[Given request]: Only a number is wanted: how many lines in the listing contain the word "script"?

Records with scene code

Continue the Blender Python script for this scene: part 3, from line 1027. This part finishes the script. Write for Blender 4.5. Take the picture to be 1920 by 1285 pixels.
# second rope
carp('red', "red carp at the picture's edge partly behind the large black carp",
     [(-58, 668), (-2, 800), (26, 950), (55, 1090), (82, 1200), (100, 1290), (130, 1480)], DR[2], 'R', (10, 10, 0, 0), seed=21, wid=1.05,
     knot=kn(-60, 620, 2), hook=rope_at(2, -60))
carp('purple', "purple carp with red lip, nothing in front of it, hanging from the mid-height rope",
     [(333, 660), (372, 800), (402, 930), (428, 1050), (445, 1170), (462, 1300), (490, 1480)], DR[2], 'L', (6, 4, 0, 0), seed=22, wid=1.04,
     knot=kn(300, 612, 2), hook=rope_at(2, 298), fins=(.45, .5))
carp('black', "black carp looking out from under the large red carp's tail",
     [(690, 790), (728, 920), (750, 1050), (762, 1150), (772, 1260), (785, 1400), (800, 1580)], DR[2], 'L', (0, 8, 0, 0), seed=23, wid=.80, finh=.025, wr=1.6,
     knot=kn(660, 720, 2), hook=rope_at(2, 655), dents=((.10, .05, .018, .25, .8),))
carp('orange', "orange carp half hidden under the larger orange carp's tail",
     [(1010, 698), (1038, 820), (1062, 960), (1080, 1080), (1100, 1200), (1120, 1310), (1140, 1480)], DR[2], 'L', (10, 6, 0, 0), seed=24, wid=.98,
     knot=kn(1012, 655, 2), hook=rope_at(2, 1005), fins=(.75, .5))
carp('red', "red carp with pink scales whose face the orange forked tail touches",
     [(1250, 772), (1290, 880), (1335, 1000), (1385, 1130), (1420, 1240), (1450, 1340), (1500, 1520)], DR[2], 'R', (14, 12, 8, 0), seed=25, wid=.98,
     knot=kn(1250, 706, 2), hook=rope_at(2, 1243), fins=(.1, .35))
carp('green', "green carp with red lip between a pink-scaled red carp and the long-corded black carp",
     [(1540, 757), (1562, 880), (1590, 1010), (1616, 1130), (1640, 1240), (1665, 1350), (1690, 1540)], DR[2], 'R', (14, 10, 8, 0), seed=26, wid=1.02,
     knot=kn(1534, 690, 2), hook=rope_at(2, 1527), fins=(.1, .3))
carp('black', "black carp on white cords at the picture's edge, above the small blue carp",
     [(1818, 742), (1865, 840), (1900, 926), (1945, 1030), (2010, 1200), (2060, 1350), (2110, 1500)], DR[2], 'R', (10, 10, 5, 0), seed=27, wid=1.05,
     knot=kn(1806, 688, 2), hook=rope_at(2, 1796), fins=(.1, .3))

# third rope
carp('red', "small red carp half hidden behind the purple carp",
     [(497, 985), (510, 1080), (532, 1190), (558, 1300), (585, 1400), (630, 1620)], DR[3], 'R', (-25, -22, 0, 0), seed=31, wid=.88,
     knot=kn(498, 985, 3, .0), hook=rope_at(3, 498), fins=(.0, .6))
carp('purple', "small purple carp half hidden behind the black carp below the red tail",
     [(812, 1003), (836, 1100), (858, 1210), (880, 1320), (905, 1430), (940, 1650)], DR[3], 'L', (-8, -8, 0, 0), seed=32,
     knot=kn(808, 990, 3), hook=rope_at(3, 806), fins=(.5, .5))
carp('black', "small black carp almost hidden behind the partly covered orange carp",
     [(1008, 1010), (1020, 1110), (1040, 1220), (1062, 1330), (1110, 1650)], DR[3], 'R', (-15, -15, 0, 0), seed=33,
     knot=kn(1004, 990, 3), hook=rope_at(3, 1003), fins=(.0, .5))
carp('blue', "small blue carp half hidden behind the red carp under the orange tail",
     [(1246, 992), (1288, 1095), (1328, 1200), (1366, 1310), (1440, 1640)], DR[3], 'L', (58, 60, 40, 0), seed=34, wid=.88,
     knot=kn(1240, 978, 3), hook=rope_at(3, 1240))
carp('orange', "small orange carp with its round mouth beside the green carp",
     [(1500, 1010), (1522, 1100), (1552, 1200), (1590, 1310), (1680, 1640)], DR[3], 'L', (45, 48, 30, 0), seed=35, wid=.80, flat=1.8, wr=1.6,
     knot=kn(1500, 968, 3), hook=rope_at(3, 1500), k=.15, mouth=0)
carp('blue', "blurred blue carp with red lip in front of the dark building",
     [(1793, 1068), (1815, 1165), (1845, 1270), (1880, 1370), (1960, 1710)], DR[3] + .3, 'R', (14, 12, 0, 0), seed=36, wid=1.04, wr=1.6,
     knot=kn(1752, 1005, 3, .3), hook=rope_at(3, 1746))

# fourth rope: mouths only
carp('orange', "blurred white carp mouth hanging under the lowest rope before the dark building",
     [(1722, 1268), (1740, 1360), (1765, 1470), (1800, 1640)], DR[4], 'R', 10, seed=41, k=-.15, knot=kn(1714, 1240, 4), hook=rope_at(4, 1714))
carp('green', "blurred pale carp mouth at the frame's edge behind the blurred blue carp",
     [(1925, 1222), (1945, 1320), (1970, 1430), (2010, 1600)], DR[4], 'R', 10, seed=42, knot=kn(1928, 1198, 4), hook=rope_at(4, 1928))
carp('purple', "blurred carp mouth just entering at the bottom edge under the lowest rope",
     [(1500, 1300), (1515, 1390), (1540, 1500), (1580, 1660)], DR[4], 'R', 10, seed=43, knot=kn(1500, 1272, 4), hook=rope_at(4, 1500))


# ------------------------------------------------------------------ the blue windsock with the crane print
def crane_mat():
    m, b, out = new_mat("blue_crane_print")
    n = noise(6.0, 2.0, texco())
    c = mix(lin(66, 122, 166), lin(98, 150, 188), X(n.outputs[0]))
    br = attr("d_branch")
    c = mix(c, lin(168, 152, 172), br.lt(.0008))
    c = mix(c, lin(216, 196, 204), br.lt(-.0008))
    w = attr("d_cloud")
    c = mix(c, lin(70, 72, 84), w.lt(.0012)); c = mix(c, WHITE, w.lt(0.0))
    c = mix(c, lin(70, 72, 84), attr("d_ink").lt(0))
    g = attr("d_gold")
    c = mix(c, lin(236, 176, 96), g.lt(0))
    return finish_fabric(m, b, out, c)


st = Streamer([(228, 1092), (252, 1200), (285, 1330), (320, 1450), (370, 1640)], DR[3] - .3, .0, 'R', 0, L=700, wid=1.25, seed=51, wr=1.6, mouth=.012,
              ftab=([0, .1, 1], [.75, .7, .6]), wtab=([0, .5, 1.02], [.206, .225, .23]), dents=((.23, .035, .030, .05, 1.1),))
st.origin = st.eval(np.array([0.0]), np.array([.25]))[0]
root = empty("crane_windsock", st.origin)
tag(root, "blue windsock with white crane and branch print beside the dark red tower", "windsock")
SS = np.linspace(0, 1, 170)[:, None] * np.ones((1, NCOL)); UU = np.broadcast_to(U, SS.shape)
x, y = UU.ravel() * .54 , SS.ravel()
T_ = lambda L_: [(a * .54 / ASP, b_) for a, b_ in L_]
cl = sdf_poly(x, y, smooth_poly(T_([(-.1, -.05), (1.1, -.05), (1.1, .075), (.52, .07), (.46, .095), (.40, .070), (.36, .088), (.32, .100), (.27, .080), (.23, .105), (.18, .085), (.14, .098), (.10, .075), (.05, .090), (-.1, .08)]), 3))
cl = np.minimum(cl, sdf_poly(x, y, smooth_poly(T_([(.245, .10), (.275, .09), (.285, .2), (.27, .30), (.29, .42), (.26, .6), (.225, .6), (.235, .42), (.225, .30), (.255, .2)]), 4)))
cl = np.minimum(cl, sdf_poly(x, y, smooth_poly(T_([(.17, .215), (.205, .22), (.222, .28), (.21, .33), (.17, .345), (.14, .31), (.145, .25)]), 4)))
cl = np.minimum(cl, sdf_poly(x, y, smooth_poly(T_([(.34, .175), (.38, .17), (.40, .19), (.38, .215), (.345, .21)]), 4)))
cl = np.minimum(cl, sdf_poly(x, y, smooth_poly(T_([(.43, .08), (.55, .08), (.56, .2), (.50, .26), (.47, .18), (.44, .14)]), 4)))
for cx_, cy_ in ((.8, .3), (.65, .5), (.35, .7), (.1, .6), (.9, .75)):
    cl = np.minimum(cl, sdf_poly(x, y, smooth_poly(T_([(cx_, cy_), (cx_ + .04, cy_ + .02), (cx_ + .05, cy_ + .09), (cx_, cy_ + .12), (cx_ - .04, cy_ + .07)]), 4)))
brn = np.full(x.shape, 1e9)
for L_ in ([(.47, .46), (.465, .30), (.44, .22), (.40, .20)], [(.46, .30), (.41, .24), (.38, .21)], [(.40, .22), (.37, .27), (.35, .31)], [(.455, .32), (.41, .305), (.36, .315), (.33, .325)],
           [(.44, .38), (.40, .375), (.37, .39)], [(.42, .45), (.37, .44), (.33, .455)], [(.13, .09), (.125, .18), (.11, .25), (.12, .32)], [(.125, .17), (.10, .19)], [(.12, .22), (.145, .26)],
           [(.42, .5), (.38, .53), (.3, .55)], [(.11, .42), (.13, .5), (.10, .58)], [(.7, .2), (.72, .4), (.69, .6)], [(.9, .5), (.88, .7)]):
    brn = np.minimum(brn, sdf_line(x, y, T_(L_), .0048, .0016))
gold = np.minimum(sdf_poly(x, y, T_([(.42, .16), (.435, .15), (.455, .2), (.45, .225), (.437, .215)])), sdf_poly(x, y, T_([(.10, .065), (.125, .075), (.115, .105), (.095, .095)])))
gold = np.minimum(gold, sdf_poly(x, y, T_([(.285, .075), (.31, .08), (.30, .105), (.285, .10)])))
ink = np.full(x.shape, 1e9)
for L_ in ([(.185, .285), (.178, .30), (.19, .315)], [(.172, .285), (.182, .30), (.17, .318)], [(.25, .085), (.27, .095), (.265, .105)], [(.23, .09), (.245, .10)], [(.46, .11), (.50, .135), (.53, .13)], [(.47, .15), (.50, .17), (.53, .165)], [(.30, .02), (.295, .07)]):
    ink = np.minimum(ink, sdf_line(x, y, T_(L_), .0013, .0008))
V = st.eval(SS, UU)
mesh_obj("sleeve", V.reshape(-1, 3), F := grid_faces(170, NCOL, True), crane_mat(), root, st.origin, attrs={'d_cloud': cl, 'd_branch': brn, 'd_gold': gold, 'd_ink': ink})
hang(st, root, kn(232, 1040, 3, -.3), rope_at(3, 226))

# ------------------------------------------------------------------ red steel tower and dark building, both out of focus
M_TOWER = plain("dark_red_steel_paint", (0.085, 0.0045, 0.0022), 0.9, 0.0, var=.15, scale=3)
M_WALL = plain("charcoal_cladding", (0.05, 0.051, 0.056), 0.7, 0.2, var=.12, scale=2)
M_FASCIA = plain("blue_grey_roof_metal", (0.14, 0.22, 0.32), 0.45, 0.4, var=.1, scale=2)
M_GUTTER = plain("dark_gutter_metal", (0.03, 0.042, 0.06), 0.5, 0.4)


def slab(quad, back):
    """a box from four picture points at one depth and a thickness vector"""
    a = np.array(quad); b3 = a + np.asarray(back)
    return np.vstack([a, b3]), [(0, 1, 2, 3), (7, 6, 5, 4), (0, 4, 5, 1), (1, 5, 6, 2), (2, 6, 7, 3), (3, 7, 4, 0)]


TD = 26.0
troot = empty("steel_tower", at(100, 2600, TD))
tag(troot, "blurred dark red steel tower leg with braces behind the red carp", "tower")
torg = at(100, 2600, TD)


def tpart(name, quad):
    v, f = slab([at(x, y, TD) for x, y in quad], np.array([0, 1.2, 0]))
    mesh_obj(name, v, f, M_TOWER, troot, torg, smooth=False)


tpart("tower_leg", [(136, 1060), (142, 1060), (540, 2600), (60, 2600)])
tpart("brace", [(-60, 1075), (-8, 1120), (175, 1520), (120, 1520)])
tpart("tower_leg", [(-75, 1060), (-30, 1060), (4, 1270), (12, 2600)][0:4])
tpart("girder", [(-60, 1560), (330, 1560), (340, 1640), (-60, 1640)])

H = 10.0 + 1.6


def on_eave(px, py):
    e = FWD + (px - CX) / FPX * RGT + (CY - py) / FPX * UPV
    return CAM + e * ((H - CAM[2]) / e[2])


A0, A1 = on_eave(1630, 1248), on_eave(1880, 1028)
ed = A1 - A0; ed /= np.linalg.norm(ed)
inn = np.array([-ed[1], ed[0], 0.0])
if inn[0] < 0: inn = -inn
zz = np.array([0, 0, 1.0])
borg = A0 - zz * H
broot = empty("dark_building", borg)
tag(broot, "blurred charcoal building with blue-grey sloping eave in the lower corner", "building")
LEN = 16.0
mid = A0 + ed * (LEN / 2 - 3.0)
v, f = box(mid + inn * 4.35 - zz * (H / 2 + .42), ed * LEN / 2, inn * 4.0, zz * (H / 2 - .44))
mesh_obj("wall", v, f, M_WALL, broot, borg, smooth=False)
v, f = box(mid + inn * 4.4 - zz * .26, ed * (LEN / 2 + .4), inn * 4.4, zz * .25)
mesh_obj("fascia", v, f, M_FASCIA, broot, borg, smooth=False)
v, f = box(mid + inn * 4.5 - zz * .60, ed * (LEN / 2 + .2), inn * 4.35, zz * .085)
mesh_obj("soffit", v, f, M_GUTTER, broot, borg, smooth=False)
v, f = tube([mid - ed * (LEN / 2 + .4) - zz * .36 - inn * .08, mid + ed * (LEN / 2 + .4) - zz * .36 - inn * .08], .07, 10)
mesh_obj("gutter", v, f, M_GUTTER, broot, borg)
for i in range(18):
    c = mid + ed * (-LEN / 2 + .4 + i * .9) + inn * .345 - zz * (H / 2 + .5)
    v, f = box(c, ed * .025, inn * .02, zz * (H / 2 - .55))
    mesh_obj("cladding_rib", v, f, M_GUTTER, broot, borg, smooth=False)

...

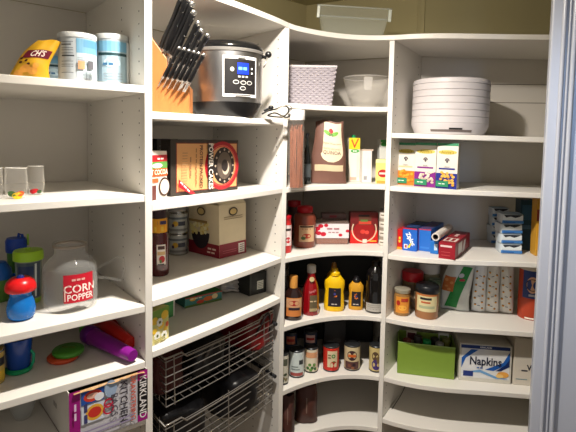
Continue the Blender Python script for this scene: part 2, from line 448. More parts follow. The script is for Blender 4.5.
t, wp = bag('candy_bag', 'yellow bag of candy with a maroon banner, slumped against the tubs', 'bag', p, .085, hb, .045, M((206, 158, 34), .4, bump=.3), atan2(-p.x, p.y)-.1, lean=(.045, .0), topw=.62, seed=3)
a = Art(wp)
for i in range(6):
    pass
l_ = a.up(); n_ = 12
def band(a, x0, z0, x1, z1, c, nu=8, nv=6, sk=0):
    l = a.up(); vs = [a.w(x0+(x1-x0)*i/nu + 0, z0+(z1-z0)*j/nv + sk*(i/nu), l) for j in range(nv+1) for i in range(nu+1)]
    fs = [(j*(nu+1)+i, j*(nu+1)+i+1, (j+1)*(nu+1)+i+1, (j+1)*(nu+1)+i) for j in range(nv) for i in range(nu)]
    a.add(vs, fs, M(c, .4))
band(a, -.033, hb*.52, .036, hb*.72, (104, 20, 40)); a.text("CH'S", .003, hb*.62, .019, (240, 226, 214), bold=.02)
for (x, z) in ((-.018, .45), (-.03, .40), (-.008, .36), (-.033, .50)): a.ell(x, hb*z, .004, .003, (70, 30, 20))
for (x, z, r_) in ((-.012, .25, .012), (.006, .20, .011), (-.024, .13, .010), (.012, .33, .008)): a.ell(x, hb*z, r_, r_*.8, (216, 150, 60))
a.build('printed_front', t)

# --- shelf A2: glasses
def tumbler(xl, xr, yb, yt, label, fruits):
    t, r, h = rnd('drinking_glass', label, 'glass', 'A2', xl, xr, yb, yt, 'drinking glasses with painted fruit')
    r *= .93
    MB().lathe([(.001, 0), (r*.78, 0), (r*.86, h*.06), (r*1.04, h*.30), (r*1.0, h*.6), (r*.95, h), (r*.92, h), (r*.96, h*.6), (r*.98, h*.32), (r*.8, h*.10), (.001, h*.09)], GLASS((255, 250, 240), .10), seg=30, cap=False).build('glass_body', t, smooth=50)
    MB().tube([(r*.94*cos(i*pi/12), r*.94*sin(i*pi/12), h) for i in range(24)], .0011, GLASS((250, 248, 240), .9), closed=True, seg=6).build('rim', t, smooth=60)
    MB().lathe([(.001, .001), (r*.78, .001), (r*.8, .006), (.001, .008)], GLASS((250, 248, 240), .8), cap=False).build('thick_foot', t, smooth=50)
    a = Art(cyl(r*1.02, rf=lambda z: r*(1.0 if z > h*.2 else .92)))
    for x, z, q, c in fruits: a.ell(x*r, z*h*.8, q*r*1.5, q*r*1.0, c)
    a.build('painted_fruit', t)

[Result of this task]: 2